3. He respects her culture and beliefs, even if they make life a little more difficult for him.

Gabe Rossiter, from Naked Edge by Pamela Clare, is probably the most over-sexed hero I’ve ever read about. Rock climbing and casual sex are his two biggest hobbies. So when he meets Kat James, a Navajo woman who’s waiting to find her life-partner before having sex, he fights his attraction for her. As a mystery throws them together and Kat begins to explore her sexual side, Gabe expresses his deepening feelings for her in the biggest way he can—by respecting her boundaries. By the end of the novel, he makes an incredible sacrifice, and it has nothing to do with sex and everything to do with love and devotion.
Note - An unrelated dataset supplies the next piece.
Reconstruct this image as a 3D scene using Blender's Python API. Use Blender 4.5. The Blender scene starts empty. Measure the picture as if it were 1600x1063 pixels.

4. He stands up for her, even if she doesn’t really need him to.

Minerva Dobbs is a smart, confident woman. She’s more than capable of standing up for herself. But when Cal Morrisey, the hero of Jennifer Crusie’s Bet Me, goes to Min’s parents’ house for dinner one night, he watches her mother make comment after comment about Min’s weight. In one of the most awesome scenes ever written, Cal puts Min’s entire family in their place and lets them know she’s perfect.

If you’re with a man who doesn’t like celebrating Valentine’s Day, what are other ways he shows his love? Do you have a favorite Valentine’s Day story? Or do you prefer to ignore the day?